- TASK DIRECTIONS: Select every line holding the word "scene" and copy it.

- RECORDED INFORMATION:

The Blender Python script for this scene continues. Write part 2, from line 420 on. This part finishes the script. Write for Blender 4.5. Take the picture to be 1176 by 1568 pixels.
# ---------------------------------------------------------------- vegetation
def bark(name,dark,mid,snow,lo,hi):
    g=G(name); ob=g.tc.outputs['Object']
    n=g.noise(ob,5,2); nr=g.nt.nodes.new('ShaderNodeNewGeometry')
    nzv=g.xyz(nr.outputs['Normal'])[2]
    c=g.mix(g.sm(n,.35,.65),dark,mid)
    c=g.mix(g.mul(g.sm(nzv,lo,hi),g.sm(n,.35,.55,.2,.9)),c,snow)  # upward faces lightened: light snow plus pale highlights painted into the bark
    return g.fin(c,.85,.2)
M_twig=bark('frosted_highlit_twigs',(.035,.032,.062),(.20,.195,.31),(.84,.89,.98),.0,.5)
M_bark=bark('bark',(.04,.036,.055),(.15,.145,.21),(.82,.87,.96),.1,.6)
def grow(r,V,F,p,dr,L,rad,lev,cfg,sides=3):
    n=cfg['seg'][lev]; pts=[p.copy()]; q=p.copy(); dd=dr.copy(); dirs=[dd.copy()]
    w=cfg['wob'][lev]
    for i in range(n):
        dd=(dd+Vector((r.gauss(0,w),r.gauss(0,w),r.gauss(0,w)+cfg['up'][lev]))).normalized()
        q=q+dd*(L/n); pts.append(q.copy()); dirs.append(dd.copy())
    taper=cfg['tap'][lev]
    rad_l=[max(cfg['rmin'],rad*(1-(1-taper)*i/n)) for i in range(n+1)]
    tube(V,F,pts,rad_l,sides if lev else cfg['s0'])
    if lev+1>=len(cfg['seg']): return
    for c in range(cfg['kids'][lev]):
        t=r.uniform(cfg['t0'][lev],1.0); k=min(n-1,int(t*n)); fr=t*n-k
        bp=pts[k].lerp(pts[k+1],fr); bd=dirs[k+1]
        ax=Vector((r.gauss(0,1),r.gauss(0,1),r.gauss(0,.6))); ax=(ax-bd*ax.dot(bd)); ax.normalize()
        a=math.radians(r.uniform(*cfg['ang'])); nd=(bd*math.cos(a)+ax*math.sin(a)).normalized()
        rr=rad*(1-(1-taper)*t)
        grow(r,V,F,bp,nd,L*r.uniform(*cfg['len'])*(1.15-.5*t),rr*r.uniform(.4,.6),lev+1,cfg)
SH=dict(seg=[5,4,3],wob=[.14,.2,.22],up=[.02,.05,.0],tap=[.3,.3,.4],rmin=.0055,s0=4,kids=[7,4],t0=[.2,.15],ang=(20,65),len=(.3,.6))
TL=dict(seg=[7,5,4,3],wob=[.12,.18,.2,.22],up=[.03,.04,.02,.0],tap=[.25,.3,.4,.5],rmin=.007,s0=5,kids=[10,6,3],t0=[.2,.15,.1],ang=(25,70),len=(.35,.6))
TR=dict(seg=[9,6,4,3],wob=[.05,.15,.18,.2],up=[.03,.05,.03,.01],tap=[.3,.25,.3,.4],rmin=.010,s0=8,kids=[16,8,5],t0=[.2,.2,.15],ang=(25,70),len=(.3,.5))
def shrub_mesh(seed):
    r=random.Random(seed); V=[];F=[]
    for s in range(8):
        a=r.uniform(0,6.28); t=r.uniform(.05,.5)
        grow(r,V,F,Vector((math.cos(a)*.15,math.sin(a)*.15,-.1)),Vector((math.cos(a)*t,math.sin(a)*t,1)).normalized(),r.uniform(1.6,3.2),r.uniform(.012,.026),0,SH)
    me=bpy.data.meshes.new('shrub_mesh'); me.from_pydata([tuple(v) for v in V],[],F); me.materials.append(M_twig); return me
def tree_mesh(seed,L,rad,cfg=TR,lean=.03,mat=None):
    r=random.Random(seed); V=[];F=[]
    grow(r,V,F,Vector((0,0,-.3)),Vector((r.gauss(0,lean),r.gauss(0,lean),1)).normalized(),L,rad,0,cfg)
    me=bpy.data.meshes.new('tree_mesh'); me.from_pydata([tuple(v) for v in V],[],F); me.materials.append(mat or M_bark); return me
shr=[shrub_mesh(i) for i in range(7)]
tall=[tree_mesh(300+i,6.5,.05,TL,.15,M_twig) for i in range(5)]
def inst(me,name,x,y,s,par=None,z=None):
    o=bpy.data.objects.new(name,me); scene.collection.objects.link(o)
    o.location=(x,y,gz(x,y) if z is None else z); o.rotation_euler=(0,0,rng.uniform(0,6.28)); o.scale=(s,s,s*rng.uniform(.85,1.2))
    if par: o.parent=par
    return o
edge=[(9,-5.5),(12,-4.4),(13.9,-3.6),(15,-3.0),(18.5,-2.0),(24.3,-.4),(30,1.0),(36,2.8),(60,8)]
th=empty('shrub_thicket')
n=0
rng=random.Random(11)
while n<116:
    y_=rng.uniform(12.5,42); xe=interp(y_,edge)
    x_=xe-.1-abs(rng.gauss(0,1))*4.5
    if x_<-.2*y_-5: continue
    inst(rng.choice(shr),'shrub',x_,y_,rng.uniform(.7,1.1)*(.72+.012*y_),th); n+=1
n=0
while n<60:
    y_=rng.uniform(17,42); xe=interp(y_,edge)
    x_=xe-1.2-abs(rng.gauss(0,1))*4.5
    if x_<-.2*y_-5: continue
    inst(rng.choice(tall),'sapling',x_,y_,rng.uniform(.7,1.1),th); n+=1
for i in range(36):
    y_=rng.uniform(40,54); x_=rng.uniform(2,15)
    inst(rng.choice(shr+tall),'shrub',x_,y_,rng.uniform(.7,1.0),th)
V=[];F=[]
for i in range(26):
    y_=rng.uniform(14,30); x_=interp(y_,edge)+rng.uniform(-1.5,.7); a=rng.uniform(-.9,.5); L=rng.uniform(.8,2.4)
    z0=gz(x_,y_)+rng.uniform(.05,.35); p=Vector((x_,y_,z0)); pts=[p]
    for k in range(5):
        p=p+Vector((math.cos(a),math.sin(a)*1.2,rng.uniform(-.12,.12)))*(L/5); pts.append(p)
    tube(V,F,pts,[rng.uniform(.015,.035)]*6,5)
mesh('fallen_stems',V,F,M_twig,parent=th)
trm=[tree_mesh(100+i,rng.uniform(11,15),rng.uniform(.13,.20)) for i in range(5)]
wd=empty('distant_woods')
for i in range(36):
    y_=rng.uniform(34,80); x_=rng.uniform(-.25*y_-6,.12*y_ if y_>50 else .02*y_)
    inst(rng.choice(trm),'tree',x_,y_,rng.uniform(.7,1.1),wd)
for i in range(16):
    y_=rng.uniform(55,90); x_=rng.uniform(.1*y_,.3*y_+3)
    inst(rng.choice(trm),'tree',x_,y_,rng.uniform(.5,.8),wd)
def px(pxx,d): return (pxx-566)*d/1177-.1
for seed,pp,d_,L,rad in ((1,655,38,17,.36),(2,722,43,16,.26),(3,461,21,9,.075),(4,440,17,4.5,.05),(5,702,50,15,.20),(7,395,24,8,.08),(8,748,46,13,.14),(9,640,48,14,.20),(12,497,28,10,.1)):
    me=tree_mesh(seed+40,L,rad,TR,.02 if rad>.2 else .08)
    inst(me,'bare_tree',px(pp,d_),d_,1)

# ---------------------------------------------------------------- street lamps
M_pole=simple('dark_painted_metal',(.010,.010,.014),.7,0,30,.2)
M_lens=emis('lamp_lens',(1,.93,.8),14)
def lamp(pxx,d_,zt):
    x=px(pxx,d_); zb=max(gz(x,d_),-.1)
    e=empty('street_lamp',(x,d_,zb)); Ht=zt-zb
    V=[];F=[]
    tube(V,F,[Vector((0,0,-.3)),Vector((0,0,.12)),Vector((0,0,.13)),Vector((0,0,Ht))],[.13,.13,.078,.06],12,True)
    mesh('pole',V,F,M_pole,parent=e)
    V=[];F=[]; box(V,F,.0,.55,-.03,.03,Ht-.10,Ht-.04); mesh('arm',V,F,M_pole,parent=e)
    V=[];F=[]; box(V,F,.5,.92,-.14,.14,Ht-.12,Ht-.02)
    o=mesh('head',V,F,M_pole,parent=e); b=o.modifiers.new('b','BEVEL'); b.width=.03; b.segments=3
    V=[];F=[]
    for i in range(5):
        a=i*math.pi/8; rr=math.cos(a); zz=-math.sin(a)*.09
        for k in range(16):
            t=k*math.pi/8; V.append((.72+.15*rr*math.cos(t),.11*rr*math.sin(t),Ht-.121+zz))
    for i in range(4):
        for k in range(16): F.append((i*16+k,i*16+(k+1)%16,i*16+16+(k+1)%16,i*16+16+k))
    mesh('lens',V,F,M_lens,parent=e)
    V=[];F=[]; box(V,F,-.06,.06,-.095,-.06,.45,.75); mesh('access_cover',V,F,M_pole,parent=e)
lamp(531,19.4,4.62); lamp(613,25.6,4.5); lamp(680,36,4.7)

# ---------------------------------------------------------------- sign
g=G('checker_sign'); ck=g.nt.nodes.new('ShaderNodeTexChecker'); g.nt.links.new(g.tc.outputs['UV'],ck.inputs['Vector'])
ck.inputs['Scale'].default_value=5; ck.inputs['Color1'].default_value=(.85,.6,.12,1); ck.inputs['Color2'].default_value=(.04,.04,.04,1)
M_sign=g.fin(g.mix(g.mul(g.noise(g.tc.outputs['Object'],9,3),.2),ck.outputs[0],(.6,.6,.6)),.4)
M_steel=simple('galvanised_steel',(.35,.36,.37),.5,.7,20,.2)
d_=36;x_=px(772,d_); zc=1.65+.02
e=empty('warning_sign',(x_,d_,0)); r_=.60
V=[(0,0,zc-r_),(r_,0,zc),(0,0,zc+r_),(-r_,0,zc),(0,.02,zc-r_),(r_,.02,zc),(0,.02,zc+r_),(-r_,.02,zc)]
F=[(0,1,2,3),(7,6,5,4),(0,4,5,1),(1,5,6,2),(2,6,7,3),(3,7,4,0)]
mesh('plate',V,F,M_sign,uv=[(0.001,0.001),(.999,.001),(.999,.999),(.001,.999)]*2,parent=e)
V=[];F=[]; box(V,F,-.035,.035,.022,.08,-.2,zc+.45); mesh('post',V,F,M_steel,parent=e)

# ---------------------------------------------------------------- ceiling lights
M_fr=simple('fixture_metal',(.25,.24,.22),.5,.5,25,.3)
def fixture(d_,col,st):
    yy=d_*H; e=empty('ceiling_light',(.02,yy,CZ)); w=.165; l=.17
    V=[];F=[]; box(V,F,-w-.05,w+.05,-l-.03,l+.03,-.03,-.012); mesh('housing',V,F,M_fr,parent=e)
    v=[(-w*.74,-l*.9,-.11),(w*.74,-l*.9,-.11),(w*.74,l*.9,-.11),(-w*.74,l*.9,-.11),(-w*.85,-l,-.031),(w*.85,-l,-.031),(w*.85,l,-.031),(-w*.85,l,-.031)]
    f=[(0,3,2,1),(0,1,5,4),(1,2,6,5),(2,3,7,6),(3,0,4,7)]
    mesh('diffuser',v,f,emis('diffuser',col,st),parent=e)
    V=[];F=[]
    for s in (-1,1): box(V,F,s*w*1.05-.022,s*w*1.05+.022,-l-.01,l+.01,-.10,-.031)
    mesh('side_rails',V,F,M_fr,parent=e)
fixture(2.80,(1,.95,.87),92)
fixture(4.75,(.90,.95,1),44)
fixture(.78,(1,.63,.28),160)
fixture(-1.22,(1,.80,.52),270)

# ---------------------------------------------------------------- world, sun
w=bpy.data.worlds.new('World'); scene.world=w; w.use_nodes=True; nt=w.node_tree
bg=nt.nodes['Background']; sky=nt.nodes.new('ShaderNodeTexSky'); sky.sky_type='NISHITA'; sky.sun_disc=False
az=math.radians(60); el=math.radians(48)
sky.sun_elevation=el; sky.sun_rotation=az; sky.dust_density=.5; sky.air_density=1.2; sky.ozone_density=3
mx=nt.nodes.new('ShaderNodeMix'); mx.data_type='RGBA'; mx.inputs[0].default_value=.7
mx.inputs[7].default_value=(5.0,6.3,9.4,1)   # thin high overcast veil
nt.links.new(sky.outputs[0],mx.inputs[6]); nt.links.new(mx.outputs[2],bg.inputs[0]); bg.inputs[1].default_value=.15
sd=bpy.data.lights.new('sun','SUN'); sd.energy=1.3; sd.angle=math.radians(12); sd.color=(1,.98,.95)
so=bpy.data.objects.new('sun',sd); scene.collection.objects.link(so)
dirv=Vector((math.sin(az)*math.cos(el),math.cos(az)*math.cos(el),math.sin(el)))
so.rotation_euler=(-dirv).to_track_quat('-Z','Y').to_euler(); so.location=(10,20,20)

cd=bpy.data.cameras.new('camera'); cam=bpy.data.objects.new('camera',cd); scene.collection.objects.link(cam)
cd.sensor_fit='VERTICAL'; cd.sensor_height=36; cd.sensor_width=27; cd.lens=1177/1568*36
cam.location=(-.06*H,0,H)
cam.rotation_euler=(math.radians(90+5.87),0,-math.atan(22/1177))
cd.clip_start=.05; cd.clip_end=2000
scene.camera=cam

- SOLUTION BELOW:
The Blender Python script for this scene continues. Write part 2, from line 420 on. This part finishes the script. Write for Blender 4.5. Take the picture to be 1176 by 1568 pixels.
    o=bpy.data.objects.new(name,me); scene.collection.objects.link(o)
w=bpy.data.worlds.new('World'); scene.world=w; w.use_nodes=True; nt=w.node_tree
so=bpy.data.objects.new('sun',sd); scene.collection.objects.link(so)
cd=bpy.data.cameras.new('camera'); cam=bpy.data.objects.new('camera',cd); scene.collection.objects.link(cam)
scene.camera=cam